# Start of Data

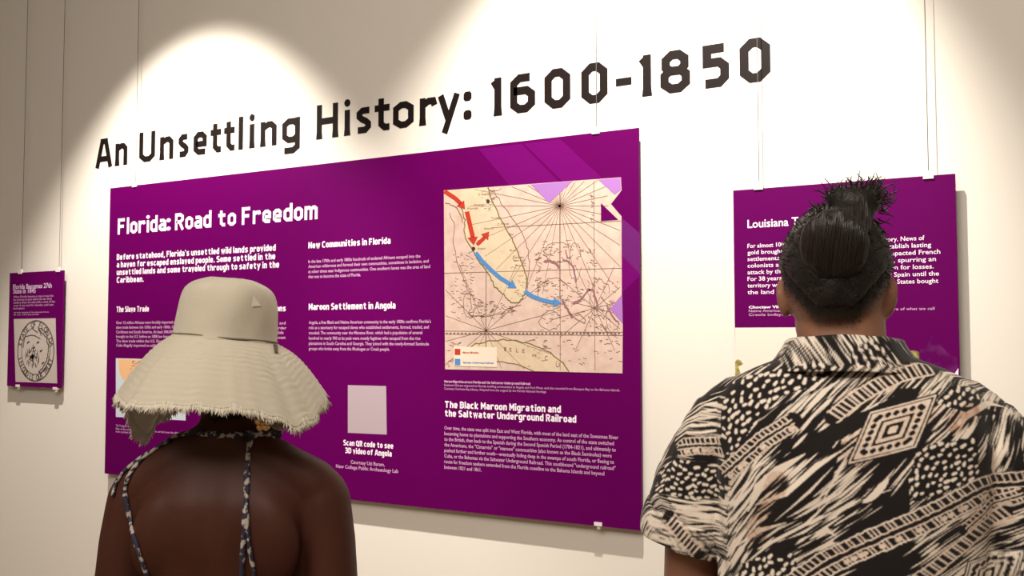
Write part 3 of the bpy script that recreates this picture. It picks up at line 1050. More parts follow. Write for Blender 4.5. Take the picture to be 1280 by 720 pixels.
# ------------------------------------------------------------------ people
def finger_set(mb, wrist, d, palm_n, side, r=0.0085, L=0.165):
    """palm, four fingers of unequal length and a thumb, slightly curled"""
    wrist, d, n = Vector(wrist), Vector(d).normalized(), Vector(palm_n).normalized()
    s = d.cross(n).normalized()*side
    k = L/0.185
    mb.capsule([wrist, wrist+d*0.03*k], [0.026*k, 0.03*k], 12)
    for i, (off, ln, b0) in enumerate(((0.027, 0.072, .088), (0.009, 0.082, .092), (-0.009, 0.076, .09), (-0.026, 0.058, .082))):
        base = wrist + d*b0*k + s*off*k
        mb.capsule([wrist+d*0.02*k+s*off*0.7*k, wrist+d*0.055*k+s*off*.95*k, base], [0.016*k, 0.0155*k, 0.011*k], 10)
        p1 = base + (d*0.92+n*0.30).normalized()*ln*.45*k
        p2 = p1 + (d*0.75+n*0.62).normalized()*ln*.32*k
        p3 = p2 + (d*0.5+n*0.85).normalized()*ln*.24*k
        mb.capsule([base, p1, p2, p3], [r*1.1, r, r*.92, r*.8], 10)
    t0 = wrist+d*0.025*k+s*0.022*k
    t1 = t0+(d*.6+s*.75+n*.25).normalized()*0.04*k
    t2 = t1+(d*.85+s*.35+n*.35).normalized()*0.032*k
    t3 = t2+(d*.95+n*.3).normalized()*0.024*k
    mb.capsule([t0, t1, t2, t3], [0.016*k, 0.0125*k, 0.0105*k, 0.0085*k], 10)


def head_shapes(mb, c, k=1.0, xo=0.0):
    """skull, jaw, nose, lips, brows, ears about the head centre c (eye height), facing +y"""
    x, y, z = c
    mb.ell((x, y-0.008*k, z+0.022*k), (0.074*k, 0.094*k, 0.097*k), su=28, sv=18)
    mb.ell((x, y+0.022*k, z-0.045*k), (0.060*k, 0.066*k, 0.068*k), su=24, sv=14)
    mb.ell((x, y+0.056*k, z-0.088*k), (0.026*k, 0.022*k, 0.018*k))
    mb.capsule([(x, y+0.084*k, z+0.004*k), (x, y+0.098*k, z-0.026*k), (x, y+0.102*k, z-0.034*k)], [0.009*k, 0.012*k, 0.013*k], 10)
    for s in (-1, 1):
        mb.ell((x+s*0.011*k, y+0.092*k, z-0.036*k), (0.009*k, 0.010*k, 0.008*k))
        mb.ell((x+s*0.03*k, y+0.078*k, z+0.018*k), (0.022*k, 0.012*k, 0.008*k))
        mb.ell((x+s*0.038*k, y+0.06*k, z-0.028*k), (0.022*k, 0.02*k, 0.018*k))
        mb.ell((x+s*0.0745*k, y-0.008*k, z-0.010*k), (0.008*k, 0.018*k, 0.030*k), rot=(0.12, s*0.10, s*0.30), su=16, sv=12)
        mb.ell((x+s*0.073*k, y-0.002*k, z-0.010*k), (0.012*k, 0.012*k, 0.020*k), su=14, sv=10)
    mb.ell((x, y+0.086*k, z-0.060*k), (0.024*k, 0.010*k, 0.006*k))
    mb.ell((x, y+0.084*k, z-0.070*k), (0.021*k, 0.010*k, 0.007*k))


def eyes(parent, c, k, mw, md):
    for s in (-1, 1):
        e = MB()
        e.ell((c[0]+s*0.031*k, c[1]+0.074*k, c[2]+0.001*k), (0.0125*k, 0.0125*k, 0.0115*k))
        eo = e.build('eye', mw, parent, True)
        e = MB()
        e.ell((c[0]+s*0.031*k, c[1]+0.084*k, c[2]+0.001*k), (0.006*k, 0.004*k, 0.006*k))
        e.build('iris', md, eo, True)


M_eye = mat('eye_white', (0.75, 0.72, 0.68), 0.25)
M_iris = mat('iris_brown', (0.03, 0.015, 0.008), 0.2)

# =========================== woman in the sun hat
WZ = 1.65
wp = at_depth(285, 420, WZ)
woman = empty('person', (wp.x+.006, wp.y+.004, 0), math.radians(27))
tag(woman, 'person with bare dark back in a cream fringed sun hat, reading the largest board', 'person')
bpy.context.view_layer.update()
M_skin = mottle(mat('dark_brown_skin', (0.056, 0.0165, 0.0095), 0.55, bump=0.08, bscale=120, spec=0.25), (0.068, 0.021, 0.012), 9, 0.35, 0.7)
mb = MB()
mb.loft([(0.70, .150, .100, 0, 0), (0.78, .172, .118, 0, -.012), (0.86, .165, .115, 0, -.008), (0.94, .138, .098, 0, 0), (1.0, .124, .088, 0, .004),
         (1.07, .130, .092, 0, .002), (1.14, .142, .098, 0, -.004), (1.20, .150, .098, 0, -.012), (1.245, .146, .088, 0, -.018),
         (1.28, .126, .072, 0, -.018), (1.312, .100, .060, 0, -.014), (1.335, .068, .054, 0, -.008), (1.36, .052, .051, 0, 0), (1.42, .048, .050, 0, .006)], 48, 2.25)
mb.ell((0.06, .075, 1.14), (.058, .05, .055))
mb.ell((-0.06, .075, 1.14), (.058, .05, .055))
for s in (-1, 1):
    mb.capsule([(0, -.02, 1.345), (s*.085, -.022, 1.300), (s*.147, -.01, 1.264)], [.045, .044, .046], 18)
    mb.ell((s*.088, -.072, 1.19), (.052, .030, .078), rot=(.08, s*-.25, 0))
    mb.capsule([(s*.156, -.004, 1.243), (s*.172, -.010, 1.17), (s*.181, -.014, 1.10), (s*.192, -.012, 1.0), (s*.200, .03, .90), (s*.205, .075, .79)],
               [.052, .047, .0435, .037, .034, .024], 20)
    finger_set(mb, (s*.205, .078, .775), (0, .22, -1), (-s, 0.1, 0), 1, r=0.0075, L=0.16)
    mb.capsule([(s*.085, 0, .78), (s*.088, .005, .62), (s*.085, .0, .46), (s*.085, -.012, .32), (s*.083, -.012, .09)], [.088, .078, .054, .050, .034], 20)
    mb.capsule([(s*.083, -.03, .04), (s*.088, .06, .035), (s*.094, .15, .022)], [.032, .034, .022], 14)
hc = (0.0, 0.016, 1.475)
head_shapes(mb, hc, 0.96)
me = remeshed(mb, 0.0045, 26)
a = coords(me)
x, y, z = a[:, 0], a[:, 1], a[:, 2]
back = np.clip(-y/0.05, 0, 1)
zf = np.exp(-((z-1.17)/0.13)**4)
y += back*zf*0.009*np.exp(-(x/0.026)**2)                 # furrow of the spine
for s in (-1, 1):                                       # inner borders of the shoulder blades, armpit folds
    d = (x - s*(0.045+0.10*(z-1.15)))
    y += back*np.exp(-((z-1.15)/0.07)**2)*0.0035*np.exp(-(d/0.02)**2)
set_coords(me, a)
wbody = link_mesh(me, 'body', M_skin, woman)
eyes(woman, hc, 0.96, M_eye, M_iris)

# hair under the hat
M_hair = mat('black_hair', (0.012, 0.009, 0.008), 0.45, bump=0.6, bscale=90, spec=0.4)
mb = MB()
mb.ell((0, 0, 1.487), (.074, .084, .088), su=32, sv=20)
mb.ell((0, -.035, 1.425), (.054, .040, .052), su=24, sv=14)
me = remeshed(mb, 0.005, 6)
a = coords(me)
front = (a[:, 1] > 0.03) & (a[:, 2] < 1.53)
a[front, 1] -= (a[front, 1]-0.03)*0.9
for i in range(len(a)):
    q = Vector(a[i])
    a[i] += np.array(mnoise.noise_vector(q*55))*0.004
set_coords(me, a)
link_mesh(me, 'hair', M_hair, woman)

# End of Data

▶ [What you should do] Return only the lines from the start of the data through the line that contains "0.0105*k, 0.0085*k], 10)", please, copying them exactly and omitting all pictures.

▶ [Reply to the task]
Write part 3 of the bpy script that recreates this picture. It picks up at line 1050. More parts follow. Write for Blender 4.5. Take the picture to be 1280 by 720 pixels.
# ------------------------------------------------------------------ people
def finger_set(mb, wrist, d, palm_n, side, r=0.0085, L=0.165):
    """palm, four fingers of unequal length and a thumb, slightly curled"""
    wrist, d, n = Vector(wrist), Vector(d).normalized(), Vector(palm_n).normalized()
    s = d.cross(n).normalized()*side
    k = L/0.185
    mb.capsule([wrist, wrist+d*0.03*k], [0.026*k, 0.03*k], 12)
    for i, (off, ln, b0) in enumerate(((0.027, 0.072, .088), (0.009, 0.082, .092), (-0.009, 0.076, .09), (-0.026, 0.058, .082))):
        base = wrist + d*b0*k + s*off*k
        mb.capsule([wrist+d*0.02*k+s*off*0.7*k, wrist+d*0.055*k+s*off*.95*k, base], [0.016*k, 0.0155*k, 0.011*k], 10)
        p1 = base + (d*0.92+n*0.30).normalized()*ln*.45*k
        p2 = p1 + (d*0.75+n*0.62).normalized()*ln*.32*k
        p3 = p2 + (d*0.5+n*0.85).normalized()*ln*.24*k
        mb.capsule([base, p1, p2, p3], [r*1.1, r, r*.92, r*.8], 10)
    t0 = wrist+d*0.025*k+s*0.022*k
    t1 = t0+(d*.6+s*.75+n*.25).normalized()*0.04*k
    t2 = t1+(d*.85+s*.35+n*.35).normalized()*0.032*k
    t3 = t2+(d*.95+n*.3).normalized()*0.024*k
    mb.capsule([t0, t1, t2, t3], [0.016*k, 0.0125*k, 0.0105*k, 0.0085*k], 10)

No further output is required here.